Material:
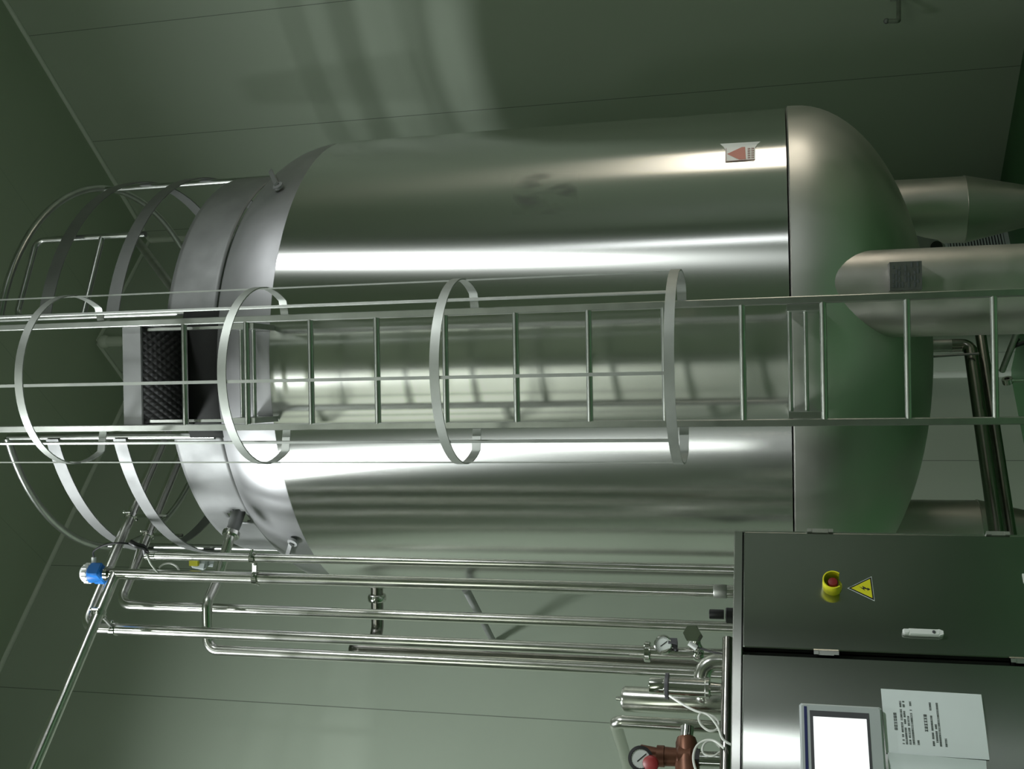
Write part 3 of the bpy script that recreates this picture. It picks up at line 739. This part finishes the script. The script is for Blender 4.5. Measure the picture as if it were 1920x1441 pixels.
# clamp between D and the horizontal branch
zq = atR(212, 1183, D_r).z; cl = clamp(pD, LR(D_l, D_r, zq), .0255); 
xq = atZ(192, 1155, B_t); clamp(pB, LR(xq.dot(Ld), B_r, B_t), .0255, Ld)
mb = MB(); mb.seg(LR(D_l, D_r - .02, zq), LR(xq.dot(Ld), B_r + .03, B_t), .01, .01); mb.build('clamp_link', m_dull, cl, smooth=0)
for pp, rr, tt, (px, py), (qx, qy) in ((pD, D_r, D_t, (238, 957), (270, 963)), (pC, C_r, C_t, (266, 988), (300, 993))):
    a_ = atZ(px, py, tt); l = a_.dot(Ld); cl = clamp(pp, LR(l, rr, tt), .0255, Ld)
    mb = MB(); mb.seg(LR(l, rr, tt - .02), LR(l, rr, tt - .21), .012, .012, Ld); mb.build('hanger_rod', m_chrome, cl, smooth=0)

# strut from the left wall to pipe C/B
s0 = atR(926, 1203, RW - .01); s1 = LR(2.27, 4.45, 0); s1 = atY(872, 1101, 4.97)
tag(MB().sweep([s0, s1], .02, 16).build('wall_strut', m_plate), 'slanting round steel strut from the left wall to the upright pipes', 'strut')

# ---------------------------------------------------------------- blue transmitter
bt = LR(B_l, B_r, B_t + .052)
tr = thing('level_transmitter', bt, 'blue transmitter with white cap on top of the upright pipe', 'sensor')
mb = MB(); mb.lathe([(.022, 0), (.03, .005), (.036, .02), (.044, .06), (.046, .075), (.0, .075)], bt, Z, 28); mb.box(bt + Z * .04, .034, .047, .032, Ld, Rd, bev=.006); mb.build('housing', m_blue, tr)
mb = MB(); mb.lathe([(.043, .075), (.046, .08), (.046, .104), (.038, .117), (.02, .124), (0, .125)], bt, Z, 28)
for k in range(14):
    a_ = 2 * PI * k / 14; mb.cyl(bt + Z * .080 + Vector((math.cos(a_), math.sin(a_), 0)) * .046, bt + Z * .104 + Vector((math.cos(a_), math.sin(a_), 0)) * .046, .004, 6)
mb.build('cap', m_white, tr)
g = bt + Z * .065 + Ld * .035 - Rd * .03; mb = MB(); mb.cyl(g, g + (Ld - Rd * .7) .normalized()* .03, .011, 12); mb.build('cable_gland', m_white, tr)
# cable of transmitter to conduit
k0 = g + (Ld - Rd * .7).normalized() * .03; Aend = LR(A_l, A_r, A_t)
cpts = [k0, atY(176, 1032, 4.40), atY(196, 1021, 4.36), atY(222, 1017, 4.36), atY(245, 1019, 4.40), atY(262, 1021, 4.42), Aend - Z * .03]
tag(MB().sweep(bez(cpts), .0045, 8).build('signal_cable', m_black), 'thin black cable looping from the blue transmitter into the conduit', 'cable')
for i, (x0, y0, x1, y1, r) in enumerate(((255, 1021, 270, 1026, .012),)):
    p = atY(x0, y0, 4.40); q = atY(x1, y1, 4.43)
    tag(MB().sweep(bez([p + Vector((0.015, .0, .03)), p, q, Aend + Z * .002]), [.004] + [.013] * 35 + [.016], 10).build('tape_wrap', m_black), 'black taped cable bundle entering the open conduit end', 'cable')
cpts = [Aend + Z * .01, atY(275, 1040, 4.42), atY(284, 1058, 4.44), atY(300, 1075, 4.5), atY(318, 1085, 4.56), atY(345, 1086, 4.58), atY(356, 1078, 4.57)]
tag(MB().sweep(bez(cpts), .0045, 8).build('signal_cable', m_tube), 'pale cable hanging from the conduit end to the yellow-marked sensor', 'cable')
cpts = [atY(298, 1064, 4.56), atY(306, 1057, 4.57), atY(318, 1055, 4.58), atY(330, 1060, 4.58), atY(338, 1070, 4.58), atY(352, 1072, 4.57)]
tag(MB().sweep(bez(cpts), .0045, 8).build('signal_cable', m_tube), 'short pale cable loop just above the yellow-marked sensor', 'cable')
# small sensor with yellow mark
sc = atY(376, 1052, 4.60)
sn = thing('proximity_sensor', sc - Z * .05, 'small grey sensor with a yellow mark behind the upright pipes', 'sensor')
dv = (atY(398, 1056, 4.62) - atY(362, 1050, 4.58)).normalized()
mb = MB(); mb.lathe([(.026, -.04), (.036, -.03), (.037, .02), (.03, .03), (.018, .034), (.016, .06)], sc, dv, 8); mb.build('housing', m_grey, sn, smooth=20)
mb = MB(); mb.box(atY(364, 1051, 4.555), .022, .008, .022); mb.build('yellow_mark', m_yel, sn, smooth=0)

# ---------------------------------------------------------------- valve group beside the cabinet
def gauge(px, py, R, rad, faceto, name, label, rim, face=.86, needle=(1, -1)):
    c = atR(px, py, R); fd = Vector(faceto).normalized()
    t = thing(name, c, label, 'gauge')
    mb = MB(); mb.lathe([(rad * .6, -.03), (rad, -.026), (rad, .004), (rad * (face + .04), .007), (rad * face, .001), (0, .001)], c, fd, 32); mb.build('case', rim, t)
    mb = MB(); mb.cyl(c + fd * .0012, c + fd * .0024, rad * face, 32); dl = mb.build('dial', m_dial, t)
    x = fd.cross(Z).normalized(); y = x.cross(fd)
    x = -x
    nd = (x * needle[0] + y * needle[1]).normalized()
    mb = MB(); mb.seg(c + fd * .0034 - nd * rad * .35, c + fd * .0034 + nd * rad * .6, .0035, .0012, fd); mb.build('needle', m_black, dl, smooth=0)
    mb = MB()
    for k in range(19):
        a_ = math.radians(-45 + 270 * k / 18); v = x * math.cos(a_) + y * math.sin(a_)
        mb.seg(c + fd * .003 + v * rad * .68, c + fd * .003 + v * rad * .8, .0012, .0008, fd)
    mb.build('scale_marks', m_ink, dl, smooth=0)
    return t, c, fd
CAMD = lambda p: (Z * EYE - p)
c0 = atR(1243, 1207, 4.15)
gt, gc, gf = gauge(1243, 1207, 4.15, .037, CAMD(c0) + Vector((-.6, 0, .2)), 'pressure_gauge', 'small chrome-rimmed pressure gauge on the upright pipe', m_chrome, needle=(.7, -.9))
stp = LR(D_l, D_r, atR(1250, 1236, D_r).z)
mb = MB(); mb.sweep([gc - gf * .02, stp - Ld * 0], .011, 14); mb.lathe([(.012, 0), (.028, 0), (.028, .02), (.012, .02)], stp + (gc - stp) * .45, (gc - stp), 18); mb.build('stem', m_chrome, gt)
mb = MB(); vcn = atR(1262, 1204, 4.16); mb.box(vcn, .012, .02, .018, Ld, Rd); mb.sweep([vcn, atR(1268, 1218, 4.18)], .008, 10); mb.build('bleed_screw', m_dgrey, gt)
# hex-capped valve
hv = atR(1297, 1186, 4.1); hb = LR(D_l, D_r, atR(1310, 1240, D_r).z)
hd_ = (CAMD(hv) + Vector((.6, .4, .5))).normalized()
vt = thing('hex_valve', hv - Z * .1, 'shiny valve with hexagonal cap on the upright pipe beside the cabinet', 'valve')
mb = MB(); mb.lathe([(.030, -.09), (.038, -.08), (.038, -.005), (.036, 0), (0, 0)], hv, hd_, 6, ref=Z); mb.build('hex_cap', m_chrome, vt, smooth=15)
mb = MB(); bk = hv - hd_ * .08; mb.sweep([bk, bk + (hb - bk) * .5, hb], [.026, .02, .03], 20); mb.sphere(hb, .034, 10); mb.build('valve_body', m_chrome, vt)
ng = atR(1306, 1214, 4.08); mb = MB(); mb.sweep([ng, ng + Vector((.02, 0, .03))], .011, 12); mb.build('hose_fitting', m_white, vt)
tag(MB().sweep(bez([atR(1312, 1214, 4.08), atR(1335, 1221, 4.03), atR(1375, 1229, 3.95), atR(1395, 1233, 3.95)]), .0045, 8).build('signal_cable', m_black), 'black cable from the hex valve down behind the cabinet', 'cable')
# big elbow
q0 = atR(1400, 1243, 4.0); q1 = atR(1314, 1241, 4.0); q2 = atR(1320, 1305, 4.06)
pipe('elbow_pipe', [dropto(q0, 0), Vector((q0.x, q0.y, q1.z)), Vector((q2.x, q2.y, q1.z - .01)), q2], .033, 'thick polished pipe elbow turning down beside the cabinet top', m_pipe, .075)
# actuator
ac = atR(1285, 1287, 4.0)
zA = lambda x: atR(x, 1287, 4.0).z
an = thing('valve_actuator', Vector((ac.x, ac.y, zA(1350))), 'polished cylindrical valve actuator with clamp ring and thin hose', 'valve')
base = Vector((ac.x, ac.y, 0))
mb = MB(); mb.lathe([(.0, zA(1218)), (.031, zA(1218)), (.033, zA(1220)), (.033, zA(1245)), (.04, zA(1248))], base, Z, 28); mb.build('cap', m_chrome, an)
mb = MB(); mb.lathe([(.036, zA(1247)), (.05, zA(1248)), (.051, zA(1251)), (.051, zA(1254)), (.036, zA(1256))], base, Z, 28); mb.build('clamp_ring', m_dgrey, an)
mb = MB(); mb.lathe([(.038, zA(1255)), (.038, zA(1322)), (.042, zA(1324)), (.042, zA(1330)), (.025, zA(1333)), (.02, zA(1362))], base, Z, 28); mb.build('cylinder', m_pipe, an)
# filter housing
zf = lambda x: atR(x, 1314, 4.22).z
fc = atR(1260, 1314, 4.22); fb = Vector((fc.x, fc.y, 0))
ft = thing('filter_housing', Vector((fc.x, fc.y, zf(1390))), 'upright polished filter housing with rounded top behind the actuator', 'filter')
mb = MB(); mb.lathe([(0, zf(1163)), (.03, zf(1164)), (.046, zf(1167)), (.052, zf(1172)), (.052, zf(1390))], fb, Z, 32); mb.build('canister', m_pipe, ft)
mb = MB(); mb.lathe([(0, zf(1154)), (.008, zf(1155)), (.01, zf(1164))], fb, Z, 14); mb.build('nipple', m_chrome, ft)
# pipe G
zg = lambda x: atR(x, 1356, 4.2).z
gc_ = atR(1250, 1357, 4.2); gt_ = Vector((gc_.x, gc_.y, zg(1152)))
pipe('drain_pipe', [dropto(gt_, 0), gt_, gt_ + Rd * .9 - Z * .0], .0255, 'steel pipe with tight elbow turning back to the left wall', m_pipe, .035)
# frame rail
fr0 = atR(1364, 1250, 3.942); zr = fr0.z
rail = thing('skid_frame', LR(1.55, 3.95, 0), 'dark round frame rail just above the cabinet top', 'frame')
mb = MB(); mb.sweep([LR(.9, 3.942, zr), LR(2.0, 3.942, zr)], .021, 20); mb.build('cross_rail', m_dpipe, rail)
for l in (.92, 1.98): mb = MB(); mb.box(LR(l, 3.95, zr / 2), .02, .02, zr / 2, Ld, Rd); mb.build('upright', m_dpipe, rail, smooth=0)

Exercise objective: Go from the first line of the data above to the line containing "upright pipes', 'strut')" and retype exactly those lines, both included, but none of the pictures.

Task solution:
Write part 3 of the bpy script that recreates this picture. It picks up at line 739. This part finishes the script. The script is for Blender 4.5. Measure the picture as if it were 1920x1441 pixels.
# clamp between D and the horizontal branch
zq = atR(212, 1183, D_r).z; cl = clamp(pD, LR(D_l, D_r, zq), .0255); 
xq = atZ(192, 1155, B_t); clamp(pB, LR(xq.dot(Ld), B_r, B_t), .0255, Ld)
mb = MB(); mb.seg(LR(D_l, D_r - .02, zq), LR(xq.dot(Ld), B_r + .03, B_t), .01, .01); mb.build('clamp_link', m_dull, cl, smooth=0)
for pp, rr, tt, (px, py), (qx, qy) in ((pD, D_r, D_t, (238, 957), (270, 963)), (pC, C_r, C_t, (266, 988), (300, 993))):
    a_ = atZ(px, py, tt); l = a_.dot(Ld); cl = clamp(pp, LR(l, rr, tt), .0255, Ld)
    mb = MB(); mb.seg(LR(l, rr, tt - .02), LR(l, rr, tt - .21), .012, .012, Ld); mb.build('hanger_rod', m_chrome, cl, smooth=0)

# strut from the left wall to pipe C/B
s0 = atR(926, 1203, RW - .01); s1 = LR(2.27, 4.45, 0); s1 = atY(872, 1101, 4.97)
tag(MB().sweep([s0, s1], .02, 16).build('wall_strut', m_plate), 'slanting round steel strut from the left wall to the upright pipes', 'strut')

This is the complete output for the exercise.